SanQA
SanQA

Reputation: 233

How to use pointer type in C?

I am recently studying pointers and arrays. Suppose I initialize an array like

 int a[4]={6,2,3,4};

Now after reading a lot ,I understand that

1) a and &a will point to same location.But they aren't pointing to the same type.

2) a points to the first element of the array which is an integer value so the type of a is int*.

3) &a points to an entire array(i.e an integer array of size 4) therefore the type is int (*)[].

Now what I actually don't get is how to use these type??

For Example: CODE 1:

#include<stdio.h>
void foo(int (*arr)[4],int n)
{
    int i;
    for(i=0;i<n;i++)
        printf("%d ",*(*arr+i));
    printf("\n");
}
int main()
{
    int arr[4]={6,2,3,4};
    foo(&arr,4);
    return 0;
}

CODE 2:

#include<stdio.h>
void foo(int *arr,int n)
{
    int i;
    for(i=0;i<n;i++)
        printf("%d ",*(arr+i));
    printf("\n");
}
int main()
{
    int arr[4]={6,2,3,4};
    foo(&arr,4);
    return 0;
}

In code 2 we are passing &arr so its type should be of int (*)[],then how come we are getting the correct output even though we are having a type int *.

I really don't understand what is the meaning of type and how to use it?

Kindly explain with some examples.

Upvotes: 1

Views: 86

Answers (2)

NeRa
NeRa

Reputation: 101

The best way to pass arrays in to functions is a pointer and the number of elements.

Note you can pass arr in to the function as arr or &arr[0]; both resolve to the same address.

#include<stdio.h>
void foo(int *arr,int n)
{
    int i;
    for(i=0;i<n;i++)
        printf("%d ",arr[i]);
    printf("\n");
}
int main()
{
    int arr[4]={6,2,3,4};
    foo(arr,4);
    return 0;
}

Also, it's better to index the array, rather than addition and dereference. e.g. *(arr+i) becomes arr[i].

Upvotes: 0

Lundin
Lundin

Reputation: 214730

Code 2 is not valid C, because a conversion between an array pointer and a pointer to int is not a valid pointer conversion - they are not compatible types.
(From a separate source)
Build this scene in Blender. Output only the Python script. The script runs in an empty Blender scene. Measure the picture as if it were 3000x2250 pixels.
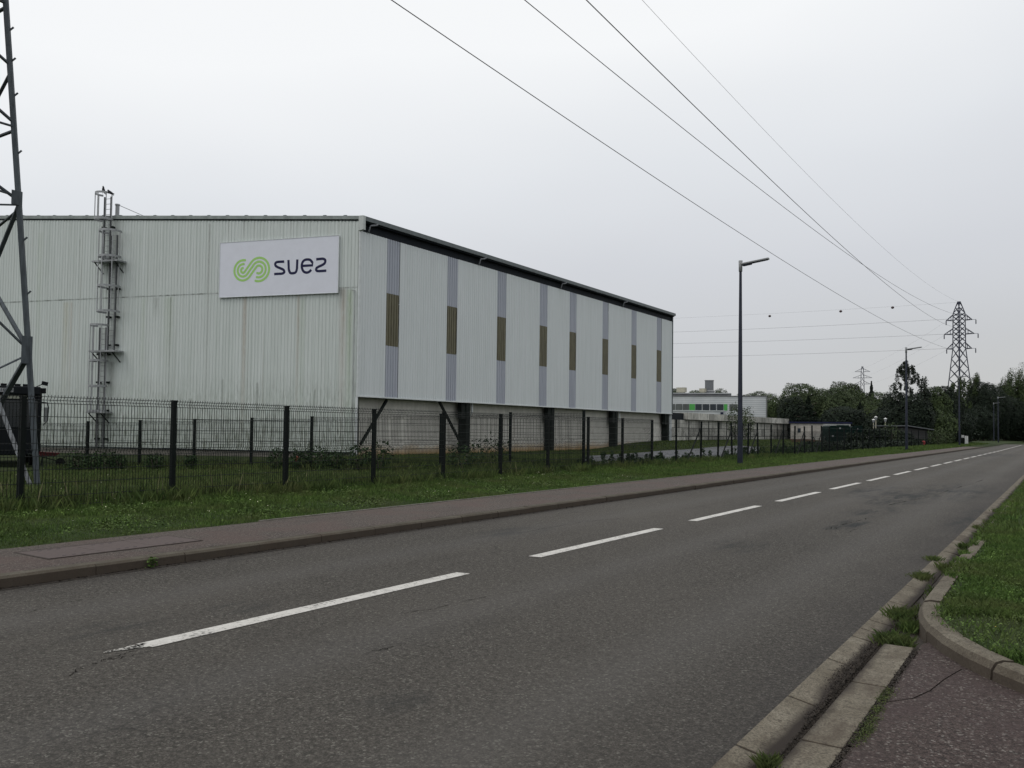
import bpy, math, random
import numpy as np
from mathutils import Vector, Matrix
random.seed(7); rng = np.random.default_rng(11)
sc = bpy.context.scene
COL = sc.collection

# ------------------------------------------------------------------ camera
FPX = 2430.; CX = 1500.; CY = 1171.; HC = 1.5
phi = math.atan(1620/FPX); th = math.atan(86/FPX); ro = .0125
fw = np.array([-math.sin(phi)*math.cos(th), math.cos(phi)*math.cos(th), math.sin(th)])
r0 = np.array([math.cos(phi), math.sin(phi), 0.]); u0 = np.cross(r0, fw)
rt = math.cos(ro)*r0+math.sin(ro)*u0; up = math.cos(ro)*u0-math.sin(ro)*r0
CAM = np.array([0, 0, HC])
cd = bpy.data.cameras.new('camera'); cam = bpy.data.objects.new('camera', cd); COL.objects.link(cam)
m = Matrix.Identity(4)
for i in range(3):
    m[i][0] = rt[i]; m[i][1] = up[i]; m[i][2] = -fw[i]; m[i][3] = CAM[i]
cam.matrix_world = m
cd.sensor_width = 36; cd.lens = FPX/3000*36; cd.shift_y = 46/3000; cd.clip_start = .05; cd.clip_end = 5000
sc.camera = cam
# a surveying helper: a sight line of the photograph meets a real plane (ground, wall) at its place
def ray(x, y): return fw+rt*(x-CX)/FPX-up*(y-CY)/FPX
def G(x, y, z=0.):
    d = ray(x, y); return CAM+d*(z-HC)/d[2]
def at(x, y, Z): return CAM+ray(x, y)*Z
def PX(x, y, X):
    d = ray(x, y); return CAM+d*X/d[0]

# ------------------------------------------------------------------ sky and light
sc.view_settings.view_transform = 'Standard'; sc.view_settings.look = 'None'
sc.view_settings.exposure = 0; sc.view_settings.gamma = 1; sc.view_settings.use_curve_mapping = False
SUN_EL, SUN_AZ = math.radians(52), math.radians(-150)   # azimuth measured from +Y towards +X
w = bpy.data.worlds.new('World'); sc.world = w; w.use_nodes = True
nt = w.node_tree; nt.nodes.clear(); N = nt.nodes.new; LK = nt.links.new
out = N('ShaderNodeOutputWorld'); bg = N('ShaderNodeBackground'); bg.inputs[1].default_value = .1
sky = N('ShaderNodeTexSky'); sky.sky_type = 'NISHITA'; sky.sun_disc = False
sky.sun_elevation = SUN_EL; sky.sun_rotation = SUN_AZ; sky.dust_density = 5
tc = N('ShaderNodeTexCoord'); sep = N('ShaderNodeSeparateXYZ'); LK(tc.outputs['Generated'], sep.inputs[0])
nz = N('ShaderNodeTexNoise'); nz.inputs['Scale'].default_value = 1.6; nz.inputs['Detail'].default_value = 3; nz.inputs['Roughness'].default_value = .45
mp = N('ShaderNodeMapping'); mp.inputs['Scale'].default_value = (1, 1, 2.6); LK(tc.outputs['Generated'], mp.inputs[0]); LK(mp.outputs[0], nz.inputs[0])
# cloud sheet: thicker and darker to the right of the road, thinner and brighter to the left
dirn = N('ShaderNodeVectorMath'); dirn.operation = 'DOT_PRODUCT'; LK(tc.outputs['Generated'], dirn.inputs[0])
dirn.inputs[1].default_value = (.83, .55, 0)
ma = N('ShaderNodeMath'); ma.operation = 'MULTIPLY_ADD'; ma.inputs[1].default_value = -.13; LK(dirn.outputs['Value'], ma.inputs[0]); LK(sep.outputs[2], ma.inputs[2])
mb_ = N('ShaderNodeMath'); mb_.operation = 'MULTIPLY_ADD'; mb_.inputs[1].default_value = .15; LK(nz.outputs[0], mb_.inputs[0]); LK(ma.outputs[0], mb_.inputs[2])
rp = N('ShaderNodeValToRGB'); LK(mb_.outputs[0], rp.inputs[0])
cr = rp.color_ramp
stops = [(0.0, (.60, .58, .55)), (.05, (.57, .575, .57)), (.13, (.585, .60, .62)), (.25, (.655, .675, .715)), (.37, (.775, .80, .835)), (.50, (.94, .955, .97)), (1, (1.0, 1.0, 1.0))]
while len(cr.elements) < len(stops): cr.elements.new(.5)
for e, (p, c) in zip(cr.elements, stops): e.position = p; e.color = (*c, 1)
sc10 = N('ShaderNodeVectorMath'); sc10.operation = 'SCALE'; sc10.inputs['Scale'].default_value = 10; LK(rp.outputs[0], sc10.inputs[0])
mx = N('ShaderNodeMix'); mx.data_type = 'RGBA'; mx.inputs[0].default_value = .97
LK(sky.outputs[0], mx.inputs[6]); LK(sc10.outputs[0], mx.inputs[7]); LK(mx.outputs[2], bg.inputs[0]); LK(bg.outputs[0], out.inputs[0])
sl = bpy.data.lights.new('sun', 'SUN'); sl.energy = .5; sl.angle = math.radians(20); sl.color = (1, .96, .9)
so = bpy.data.objects.new('sun', sl); COL.objects.link(so)
sd = Vector((math.sin(SUN_AZ)*math.cos(SUN_EL), math.cos(SUN_AZ)*math.cos(SUN_EL), math.sin(SUN_EL)))
so.rotation_euler = sd.to_track_quat('Z', 'Y').to_euler(); so.location = (0, -20, 60)

# ------------------------------------------------------------------ materials
def srgb(c):
    return tuple(((v/255)/12.92 if v/255 <= .04045 else ((v/255+.055)/1.055)**2.4) for v in c)
class Mat:
    def __init__(s, name, rough=.7, metal=0., spec=.5):
        s.m = bpy.data.materials.new(name); s.m.use_nodes = True; s.nt = s.m.node_tree
        s.b = s.nt.nodes['Principled BSDF']; s.b.inputs['Roughness'].default_value = rough
        s.b.inputs['Metallic'].default_value = metal; s.b.inputs['Specular IOR Level'].default_value = spec
        s.t = s.nt.nodes.new('ShaderNodeTexCoord')
    def n(s, t): return s.nt.nodes.new(t)
    def l(s, a, b): s.nt.links.new(a, b)
    def vec(s, scale=(1, 1, 1), loc=(0, 0, 0), rot=(0, 0, 0)):
        q = s.n('ShaderNodeMapping'); q.inputs['Scale'].default_value = scale; q.inputs['Location'].default_value = loc; q.inputs['Rotation'].default_value = rot
        s.l(s.t.outputs['Object'], q.inputs[0]); return q.outputs[0]
    def noise(s, scale=5, detail=4, rough=.6, v=None):
        q = s.n('ShaderNodeTexNoise'); q.inputs['Scale'].default_value = scale; q.inputs['Detail'].default_value = detail; q.inputs['Roughness'].default_value = rough
        s.l(v if v else s.t.outputs['Object'], q.inputs[0]); return q.outputs[0]
    def ramp(s, f, stops):
        q = s.n('ShaderNodeValToRGB'); s.l(f, q.inputs[0]); e = q.color_ramp.elements
        while len(e) < len(stops): e.new(.5)
        for a, (p, c) in zip(e, stops):
            a.position = p; a.color = (c, c, c, 1) if isinstance(c, (int, float)) else (*c, 1)
        return q.outputs[0]
    def mix(s, f, a, b, mode='MIX'):
        q = s.n('ShaderNodeMix'); q.data_type = 'RGBA'; q.blend_type = mode
        for v, i in ((f, 0), (a, 6), (b, 7)):
            if isinstance(v, (int, float)): q.inputs[i].default_value = v if i == 0 else (v, v, v, 1)
            elif isinstance(v, tuple): q.inputs[i].default_value = (*v, 1)
            else: s.l(v, q.inputs[i])
        return q.outputs[2]
    def math(s, op, a, b=None, c=None, clamp=False):
        q = s.n('ShaderNodeMath'); q.operation = op; q.use_clamp = clamp
        for i, v in enumerate((a, b, c)):
            if v is None: continue
            if isinstance(v, (int, float)): q.inputs[i].default_value = v
            else: s.l(v, q.inputs[i])
        return q.outputs[0]
    def sepxyz(s):
        q = s.n('ShaderNodeSeparateXYZ'); s.l(s.t.outputs['Object'], q.inputs[0]); return q.outputs
    def col(s, c):
        if isinstance(c, tuple): s.b.inputs['Base Color'].default_value = (*c, 1)
        else: s.l(c, s.b.inputs['Base Color'])
        return s
    def bump(s, h, strength=.3, dist=.01):
        q = s.n('ShaderNodeBump'); q.inputs['Strength'].default_value = strength; q.inputs['Distance'].default_value = dist
        s.l(h, q.inputs['Height']); s.l(q.outputs[0], s.b.inputs['Normal']); return s
    def rgh(s, o): s.l(o, s.b.inputs['Roughness']); return s
def mul(c, k): return tuple(min(1, v*k) for v in c)
def simple(name, c, rough=.6, metal=0., var=.25, scale=6, bump=0.15, spec=.5, stretch=None):
    a = Mat(name, rough, metal, spec); v = a.vec(stretch) if stretch else None
    f = a.noise(scale, 5, .65, v)
    a.col(a.ramp(f, [(.3, mul(c, 1-var)), (.7, mul(c, 1+var))]))
    if bump: a.bump(a.noise(scale*6, 3, .6, v), bump, .004)
    return a.m
def leafmat(name, c1, c2, rough=.75, dry=None):
    a = Mat(name, rough, 0, .2); g = a.n('ShaderNodeNewGeometry')
    f = a.noise(.35, 2, .5)
    c = a.ramp(g.outputs['Random Per Island'], [(0, c1), (.75, c2), (1, mul(c2, 1.5))])
    c = a.mix(a.ramp(f, [(.35, 0.), (.65, 1.)]), a.mix(1., c, (.72, .78, .8), 'MULTIPLY'), c)
    if dry: c = a.mix(a.ramp(a.noise(1.1, 4, .7, a.vec(loc=(4, 2, 0))), [(.42, 0.), (.66, .75)]), c, dry); c = a.mix(a.ramp(a.noise(3.2, 3, .6), [(.35, .55), (.6, 0.)]), c, mul(c1, .8))
    a.col(c); return a.m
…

If it works, it is because of some non-standard extension of your compiler, or possibly you just "got lucky".

Please note that the best way to pass an array to a function in modern C is this:

void foo(int n, int arr[n])
{
    for(int i=0;i<n;i++)
        printf("%d ",arr[i]);
    printf("\n");
}

As part of a function parameter list, arr will get adjusted to a pointer to the first element of the array, type int*.

The pedantically correct version would also replace int n and int i with size_t, which is the most proper type to use when describing the size of an object.